E un musicista come Shlomi Shaban?
”Certamente sì. Sono in contatto con lui. Solo che questa volta non ci siamo riusciti”.
E la musica ebraica?
“Se il Festival durasse una settimana, includerei anche la musica ebraica. Ma nella sua forma attuale, permette solo un piccolo assaggio. Sogno il giorno in cui potrò portare al Festival un vasto pubblico di ultra-ortodossi”.
Secondo lei, come mai qui non c’è l’abitudine di presentare repliche di opere di compositori di 40-50 anni? Le esecuzioni si fanno, ma non si replicano. Anche se ci sono, questi concerti comprendono solo opere della generazione precedente di compositori israeliani, come Ben-Chaim e Partos.
“La ragione è che i compositori di 40-50 anni appartengono alla generazione controversa. Abbiamo con loro buoni rapporti normali e personali, ma c’è una differenza di opinioni quando si tratta di gusti e scuole di pensiero. Un’altra ragione è che non abbiamo ancora formato una prospettiva su questi lavori”.
Quindi, lei ritiene che sia meno legittimo includere repliche di opere composte da membri della sua generazione?

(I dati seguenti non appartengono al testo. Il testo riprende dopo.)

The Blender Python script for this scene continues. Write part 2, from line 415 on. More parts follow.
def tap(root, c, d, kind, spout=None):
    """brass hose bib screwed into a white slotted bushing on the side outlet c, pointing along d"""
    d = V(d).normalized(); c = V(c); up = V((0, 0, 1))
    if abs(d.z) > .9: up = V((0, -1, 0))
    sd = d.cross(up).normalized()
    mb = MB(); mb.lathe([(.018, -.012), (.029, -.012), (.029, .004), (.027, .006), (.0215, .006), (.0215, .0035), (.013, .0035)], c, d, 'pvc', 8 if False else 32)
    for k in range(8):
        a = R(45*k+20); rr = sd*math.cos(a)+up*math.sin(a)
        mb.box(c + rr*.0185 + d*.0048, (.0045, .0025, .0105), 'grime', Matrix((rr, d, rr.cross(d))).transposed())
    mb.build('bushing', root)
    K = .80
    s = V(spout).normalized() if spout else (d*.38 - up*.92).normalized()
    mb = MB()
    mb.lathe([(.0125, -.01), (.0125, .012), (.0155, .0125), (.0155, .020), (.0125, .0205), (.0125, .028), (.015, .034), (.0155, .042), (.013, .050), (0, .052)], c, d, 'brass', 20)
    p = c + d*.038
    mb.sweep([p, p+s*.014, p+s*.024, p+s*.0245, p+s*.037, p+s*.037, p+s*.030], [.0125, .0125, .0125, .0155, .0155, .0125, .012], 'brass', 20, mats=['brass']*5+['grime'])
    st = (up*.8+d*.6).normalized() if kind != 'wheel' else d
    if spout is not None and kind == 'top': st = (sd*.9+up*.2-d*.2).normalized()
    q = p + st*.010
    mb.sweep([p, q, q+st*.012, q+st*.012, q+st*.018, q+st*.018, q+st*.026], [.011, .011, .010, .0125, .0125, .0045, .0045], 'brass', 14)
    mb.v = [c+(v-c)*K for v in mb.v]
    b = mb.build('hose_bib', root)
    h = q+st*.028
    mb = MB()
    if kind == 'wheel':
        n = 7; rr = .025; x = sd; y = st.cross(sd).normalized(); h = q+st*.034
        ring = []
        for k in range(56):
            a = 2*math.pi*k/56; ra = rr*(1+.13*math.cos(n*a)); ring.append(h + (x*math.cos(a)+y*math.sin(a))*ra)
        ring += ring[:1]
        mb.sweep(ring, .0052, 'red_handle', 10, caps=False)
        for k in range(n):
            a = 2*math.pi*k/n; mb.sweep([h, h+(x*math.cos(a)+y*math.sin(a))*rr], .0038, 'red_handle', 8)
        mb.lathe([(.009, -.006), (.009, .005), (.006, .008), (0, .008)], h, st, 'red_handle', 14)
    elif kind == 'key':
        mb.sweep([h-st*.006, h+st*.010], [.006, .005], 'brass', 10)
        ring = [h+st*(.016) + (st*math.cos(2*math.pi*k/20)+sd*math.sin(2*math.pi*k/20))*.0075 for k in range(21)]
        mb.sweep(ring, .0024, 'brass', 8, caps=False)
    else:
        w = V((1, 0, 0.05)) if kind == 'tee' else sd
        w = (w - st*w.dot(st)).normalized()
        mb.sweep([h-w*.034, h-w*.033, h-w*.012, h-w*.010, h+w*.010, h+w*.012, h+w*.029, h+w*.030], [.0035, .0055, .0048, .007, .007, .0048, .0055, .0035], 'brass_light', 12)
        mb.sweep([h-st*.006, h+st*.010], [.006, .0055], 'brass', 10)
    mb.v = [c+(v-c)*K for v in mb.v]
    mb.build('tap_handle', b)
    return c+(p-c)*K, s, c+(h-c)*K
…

“Certo. Ne sono anche conscio come compositore. Si potrebbe chiamare ‘sindrome della prima.’ Agli organizzatori dei concerti non interessano opere che sono già state eseguite. Questo è un atteggiamento assolutamente sciocco, nonché un fenomeno tipicamente israeliano. Parte della spiegazione è che il Ministero della Cultura offre maggiori finanziamenti per le opere in prima esecuzione”.
Parlando di finanziamenti, Landau osserva che il budget per il festival di quest’anno è di poco più di 500.000 shekel. L’intera somma è fornita dal Ministero della Cultura (attraverso il dipartimento di musica dell’Amministrazione della Cultura), mentre il comune di Gerusalemme e l’università Ben-Gurion del Negev aiutano fornendo sale gratuite o a prezzo scontato.

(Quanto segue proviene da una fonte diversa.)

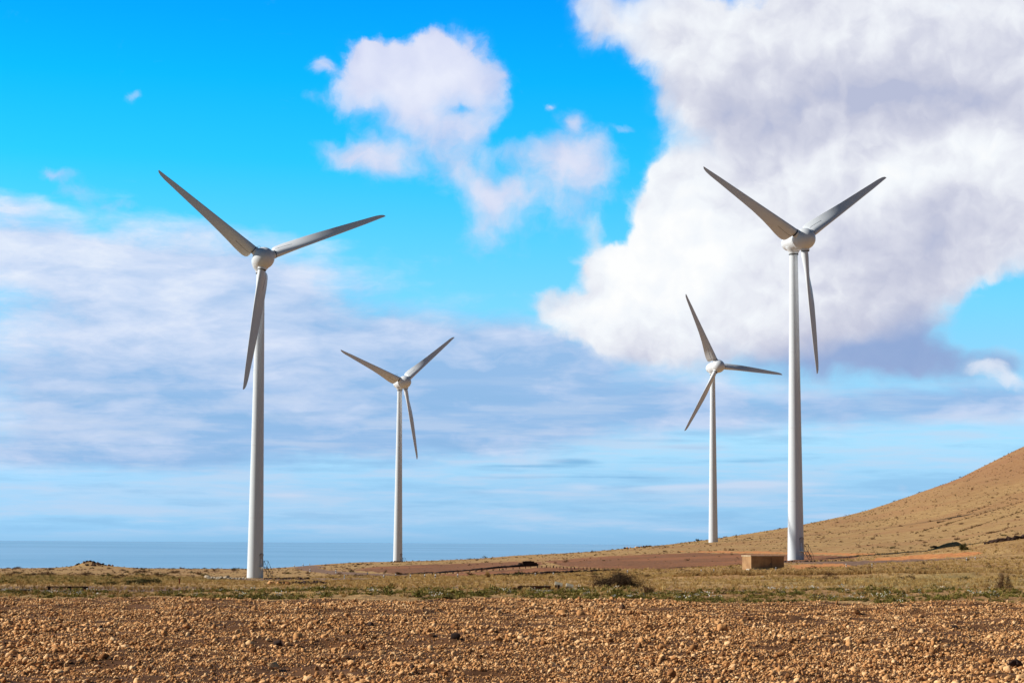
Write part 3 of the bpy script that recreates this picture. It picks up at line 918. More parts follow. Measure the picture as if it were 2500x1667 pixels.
def stone_mesh(name, seed, sub=2, flat=.75, rough=.28, angular=0.):
    r = np.random.default_rng(seed); v, f = ico(sub)
    d = np.ones(len(v))
    for k in range(9):
        a = r.normal(size=3); a /= np.linalg.norm(a); w = r.uniform(2, 7)
        d += rough * .35 * np.sin(v @ a * w + r.uniform(0, 6))
    p = v * d[:, None]
    for k in range(int(7 + 11 * angular)):           # chipped faces
        a = r.normal(size=3); a /= np.linalg.norm(a); h = r.uniform(.5, .82)
        s = p @ a; p = p - np.outer(np.maximum(0, s - h) * .85, a)
    p *= np.array([1, r.uniform(.65, .95), r.uniform(flat - .15, flat + .1)])
    return np_mesh(name, p, f, False)


def mat_stone(name, cols, rand=.5, sc=6.):
    mt, nt, b = new_mat(name); p = pos(nt)
    r = obj_random(nt); f = noise(nt, p, sc, 4, .65); f2 = noise(nt, p, 45, 3, .6)
    k = (f - .5) * 1.2 + (f2 - .5) * .7 + (r - .5) * rand + .5
    nt.links.new(ramp(nt, k, [(i / (len(cols) - 1), c) for i, c in enumerate(cols)]), b.inputs['Base Color'])
    b.inputs['Roughness'].default_value = .92; b.inputs['Specular IOR Level'].default_value = .15
    bump(nt, b, f2 + f, .5, .01)
    return mt


M['clod'] = mat_stone('dry_clod', [srgb(132, 86, 50), srgb(190, 135, 84), srgb(222, 167, 110), srgb(243, 200, 148)], .9)
M['lava'] = mat_stone('lava_stone', [srgb(38, 30, 28), srgb(66, 50, 44), srgb(96, 72, 60)])
M['pale'] = mat_stone('pale_stone', [srgb(140, 122, 102), srgb(188, 170, 146), srgb(216, 200, 176)])
M['brownrock'] = mat_stone('brown_rock', [srgb(84, 60, 46), srgb(124, 90, 66), srgb(156, 118, 86)])

stones = [stone_mesh('stone', 100 + i, 2, .74, .42, .5 + i % 3 / 2.) for i in range(14)]
for s in stones: s.materials.append(M['clod'])
proto_collection('stone', stones)


def polar_points(n, d0, d1, half, power=1.0):
    """n points, uniform per area when power is 1"""
    u = rng.random(n); e = 2.0 * power
    d = (d0 ** e + u * (d1 ** e - d0 ** e)) ** (1 / e)
    a = rng.uniform(-half, half, n)
    return d * np.sin(a), d * np.cos(a), d, a


# clods of earth and stones over the field
NST = 620000
x, y, d, a = polar_points(NST, 16, 59.5, R_(17.5), .85)
patch = vnoise(x / 1.3, y / 1.3, 31) * .6 + vnoise(x / .4, y / .4, 32) * .4
size = np.exp(rng.normal(math.log(.0132), .56, NST)) * (.75 + .6 * vnoise(x / 2.1, y / 2.1, 33)); size = np.clip(size, .0055, .085)
keep = (d < field_edge(a) + rng.normal(0, .35, NST)) & (rng.random(NST) < np.clip((patch - .20) * 2.6, np.where(size < .012, .55, .16), 1))
x, y, d, size = x[keep], y[keep], d[keep], size[keep]; n = len(x)
z = H(x, y) + size * .32
rot = np.stack([rng.normal(0, .35, n), rng.normal(0, .35, n), rng.uniform(0, 6.28, n)], -1)
scl = size[:, None] * rng.uniform(.8, 1.25, (n, 3))
scatter('stones', PROTO['stone'], 14, np.stack([x, y, z], -1), rot, scl, 'dry tan clods and small stones strewn over the whole foreground field', 'stones')


# leaves and blades
def tri_mesh(name, tris, mat):
    v = np.concatenate(tris); f = np.arange(len(v)).reshape(-1, 3)
    me = np_mesh(name, v, f); me.materials.append(mat); return me


def tuft_mesh(name, seed, n, h, spread, w, mat, bend=.4):
    r = np.random.default_rng(seed); T = []
    for i in range(n):
        a = r.uniform(0, 6.28); b0 = np.array([math.cos(a), math.sin(a), 0]) * r.uniform(0, spread * .35)
        hh = h * r.uniform(.5, 1.1); out = np.array([math.cos(a), math.sin(a), 0]) * r.uniform(.1, 1) * spread
        c = r.uniform(0, 6.28); s = np.array([math.cos(c), math.sin(c), 0]) * w * .5
        mid = b0 + out * .4 + np.array([0, 0, hh * .6]); tip = b0 + out * (1 + bend * r.random()) + np.array([0, 0, hh * r.uniform(.75, 1)])
        T.append(np.array([b0 - s, b0 + s, mid + s * .8])); T.append(np.array([b0 - s, mid + s * .8, mid - s * .8])); T.append(np.array([mid - s * .8, mid + s * .8, tip]))
    return tri_mesh(name, T, mat)


def leaf_tris(r, n, dims, leaf, clumps, squash=.35, aspect=.5, hollow=.35, floor=0.02):
    """little pointed leaves spread in clumps through the volume of a dome"""
    rx, ry, rz = dims
    cc = r.normal(size=(clumps, 3)); cc /= np.linalg.norm(cc, axis=1)[:, None]; cc[:, 2] = np.abs(cc[:, 2])
    cc *= r.uniform(hollow, .85, (clumps, 1))
    cs = r.uniform(.16, .34, clumps)
    k = r.integers(0, clumps, n)
    p = cc[k] + r.normal(size=(n, 3)) * cs[k][:, None] * .62
    p *= np.array([rx, ry, rz]); p[:, 2] = np.maximum(p[:, 2], floor)
    a = r.normal(size=(n, 3)); a[:, 2] = a[:, 2] * .7 + .4; a /= np.linalg.norm(a, axis=1)[:, None]
    b = np.cross(a, r.normal(size=(n, 3))); b /= np.linalg.norm(b, axis=1)[:, None]
    L = leaf * r.uniform(.6, 1.4, n)[:, None]
    return np.stack([p - a * L * .5 - b * L * aspect * .3, p + b * L * aspect * .5, p + a * L * .7, ], 1)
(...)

La maggior parte del budget andrà a coprire il pagamento dei musicisti. I compositori stessi non ricevono alcuna remunerazione diretta. Invece, l’IMI paga l’ACUM (Association of Composers, Authors and Publishers of Music), e l’ACUM a sua volta paga i diritti ai compositori. Landau dice che ogni compositore riceve circa 1.000 shekel per un festival come questo. Per quanto riguarda gli artisti esecutori, 170.000 shekel del budget sono assegnati alle quattro orchestre e altri 130.000 shekel ai complessi da camera. Anche i direttori d’orchestra ricevono pagamenti speciali, oltre alle somme pagate all’orchestra intera.
“Questi sono accordi commerciali che di solito rimangono confidenziali” spiega Landau.

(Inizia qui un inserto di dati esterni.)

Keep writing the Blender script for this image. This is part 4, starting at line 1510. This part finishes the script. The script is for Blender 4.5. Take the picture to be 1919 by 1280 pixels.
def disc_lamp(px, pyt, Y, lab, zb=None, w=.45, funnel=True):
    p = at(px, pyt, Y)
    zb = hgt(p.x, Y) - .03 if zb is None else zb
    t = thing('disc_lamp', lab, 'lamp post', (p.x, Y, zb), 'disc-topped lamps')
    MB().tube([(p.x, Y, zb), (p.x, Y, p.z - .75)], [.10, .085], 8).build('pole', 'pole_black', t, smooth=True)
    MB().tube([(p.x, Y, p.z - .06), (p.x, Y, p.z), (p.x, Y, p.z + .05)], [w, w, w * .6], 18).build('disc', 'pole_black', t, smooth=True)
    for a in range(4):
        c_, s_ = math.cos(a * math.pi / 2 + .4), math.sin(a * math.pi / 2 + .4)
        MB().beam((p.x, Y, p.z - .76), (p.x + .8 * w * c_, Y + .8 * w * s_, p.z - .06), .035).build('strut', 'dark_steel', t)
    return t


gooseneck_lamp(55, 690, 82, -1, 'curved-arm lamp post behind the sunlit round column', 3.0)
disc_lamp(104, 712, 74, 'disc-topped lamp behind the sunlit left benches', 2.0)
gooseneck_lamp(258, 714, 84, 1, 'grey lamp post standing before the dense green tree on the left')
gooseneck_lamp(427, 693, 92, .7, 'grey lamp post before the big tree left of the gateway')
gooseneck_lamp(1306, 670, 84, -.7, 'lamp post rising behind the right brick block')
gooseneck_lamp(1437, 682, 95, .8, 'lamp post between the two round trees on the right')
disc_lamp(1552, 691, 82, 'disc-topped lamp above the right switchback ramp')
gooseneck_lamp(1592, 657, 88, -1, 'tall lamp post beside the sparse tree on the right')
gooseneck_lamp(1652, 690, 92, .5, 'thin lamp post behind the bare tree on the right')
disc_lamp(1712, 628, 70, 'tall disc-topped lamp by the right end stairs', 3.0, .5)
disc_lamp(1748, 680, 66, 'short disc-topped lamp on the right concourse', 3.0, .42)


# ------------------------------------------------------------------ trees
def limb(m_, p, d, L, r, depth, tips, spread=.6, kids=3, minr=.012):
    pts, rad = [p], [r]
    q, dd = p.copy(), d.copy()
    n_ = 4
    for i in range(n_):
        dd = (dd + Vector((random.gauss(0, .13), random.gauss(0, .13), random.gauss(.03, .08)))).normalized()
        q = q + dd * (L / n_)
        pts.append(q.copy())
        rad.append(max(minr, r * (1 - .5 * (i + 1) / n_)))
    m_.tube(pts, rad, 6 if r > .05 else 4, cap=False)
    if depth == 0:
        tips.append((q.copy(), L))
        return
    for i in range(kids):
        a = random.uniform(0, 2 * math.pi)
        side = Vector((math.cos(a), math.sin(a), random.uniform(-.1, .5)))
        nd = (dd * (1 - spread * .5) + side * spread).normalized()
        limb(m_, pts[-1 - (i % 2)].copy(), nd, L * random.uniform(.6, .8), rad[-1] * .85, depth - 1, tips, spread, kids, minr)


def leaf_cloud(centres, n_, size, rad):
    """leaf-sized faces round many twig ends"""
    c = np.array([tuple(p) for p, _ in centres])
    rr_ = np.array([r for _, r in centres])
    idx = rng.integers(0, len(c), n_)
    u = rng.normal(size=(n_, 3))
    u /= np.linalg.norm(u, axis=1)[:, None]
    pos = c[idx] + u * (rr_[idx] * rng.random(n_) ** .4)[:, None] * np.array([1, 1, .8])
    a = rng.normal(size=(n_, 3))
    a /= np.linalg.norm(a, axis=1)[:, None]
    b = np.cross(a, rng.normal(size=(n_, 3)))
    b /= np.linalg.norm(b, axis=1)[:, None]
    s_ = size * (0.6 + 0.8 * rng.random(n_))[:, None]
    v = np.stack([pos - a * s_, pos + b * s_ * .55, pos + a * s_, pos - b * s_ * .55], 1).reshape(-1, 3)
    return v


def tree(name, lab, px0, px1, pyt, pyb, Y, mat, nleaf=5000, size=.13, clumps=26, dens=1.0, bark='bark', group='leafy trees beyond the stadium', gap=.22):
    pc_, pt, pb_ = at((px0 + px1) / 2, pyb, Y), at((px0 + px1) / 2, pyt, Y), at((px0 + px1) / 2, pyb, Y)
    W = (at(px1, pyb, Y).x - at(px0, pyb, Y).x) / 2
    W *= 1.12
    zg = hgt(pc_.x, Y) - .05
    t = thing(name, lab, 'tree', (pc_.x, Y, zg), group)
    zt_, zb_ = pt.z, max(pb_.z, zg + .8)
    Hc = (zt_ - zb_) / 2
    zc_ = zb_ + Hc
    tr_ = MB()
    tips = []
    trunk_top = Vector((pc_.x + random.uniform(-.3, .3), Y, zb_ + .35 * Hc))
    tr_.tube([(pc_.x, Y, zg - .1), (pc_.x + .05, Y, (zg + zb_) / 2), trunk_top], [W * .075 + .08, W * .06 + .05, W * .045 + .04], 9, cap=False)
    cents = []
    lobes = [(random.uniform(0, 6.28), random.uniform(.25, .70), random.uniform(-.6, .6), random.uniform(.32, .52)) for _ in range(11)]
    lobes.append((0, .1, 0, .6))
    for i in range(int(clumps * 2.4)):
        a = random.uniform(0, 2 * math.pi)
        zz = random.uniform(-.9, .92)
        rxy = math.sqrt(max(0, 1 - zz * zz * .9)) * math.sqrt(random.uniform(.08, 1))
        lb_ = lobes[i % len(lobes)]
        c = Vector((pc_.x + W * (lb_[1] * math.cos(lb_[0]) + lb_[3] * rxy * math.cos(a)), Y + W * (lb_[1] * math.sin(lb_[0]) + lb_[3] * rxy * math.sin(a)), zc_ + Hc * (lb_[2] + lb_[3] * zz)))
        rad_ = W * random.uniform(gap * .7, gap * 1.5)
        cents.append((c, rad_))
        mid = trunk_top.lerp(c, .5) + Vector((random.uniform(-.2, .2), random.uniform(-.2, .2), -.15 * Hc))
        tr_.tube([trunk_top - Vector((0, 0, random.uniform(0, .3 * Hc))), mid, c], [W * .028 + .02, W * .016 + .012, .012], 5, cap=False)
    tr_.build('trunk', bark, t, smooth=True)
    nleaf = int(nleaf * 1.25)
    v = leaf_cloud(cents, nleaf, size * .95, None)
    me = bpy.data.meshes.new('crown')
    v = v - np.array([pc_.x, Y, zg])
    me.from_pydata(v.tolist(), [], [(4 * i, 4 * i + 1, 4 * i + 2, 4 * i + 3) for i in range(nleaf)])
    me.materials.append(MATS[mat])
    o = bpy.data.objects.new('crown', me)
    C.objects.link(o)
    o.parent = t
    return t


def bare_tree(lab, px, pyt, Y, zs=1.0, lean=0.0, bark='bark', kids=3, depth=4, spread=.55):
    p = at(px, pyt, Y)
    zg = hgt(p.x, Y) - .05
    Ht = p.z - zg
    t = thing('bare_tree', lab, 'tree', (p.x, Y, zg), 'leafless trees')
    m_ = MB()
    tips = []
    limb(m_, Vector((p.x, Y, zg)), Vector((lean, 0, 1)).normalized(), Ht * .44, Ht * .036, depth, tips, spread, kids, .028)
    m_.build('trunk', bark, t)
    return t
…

Le orchestre che partecipano al Festival sono la Haifa Symphony Orchestra (diretta dal direttore permanente Noam Sheriff), la Jerusalem Symphony Orchestra (diretta da Mendi Rodan) e la Israel Sinfonietta (diretta dal suo direttore fisso Doron Salomon).
Finora, l’Israel Philharmonic Orchestra si è esibita solo una volta in questo Festival, cinque anni fa, e Landau dice che quest’anno non può partecipare a causa di altri impegni.
La stazione radio The Voice of Music trasmette i concerti sinfonici del Festival, sia in diretta che registrati. Gli altri concerti saranno registrati dagli organizzatori. L’ingresso a tutti i concerti è gratuito, ma si devono prenotare i biglietti in anticipo. Landau dice che l’interesse del pubblico è enorme. Sono già stati prenotati 500 biglietti per il concerto di Be’er Sheva, e 600 per quelli di Gerusalemme.
Considerata la richiesta, non rimpiange di non far pagare il biglietto? Assolutamente no, dice Landau: “Perderemmo le masse”.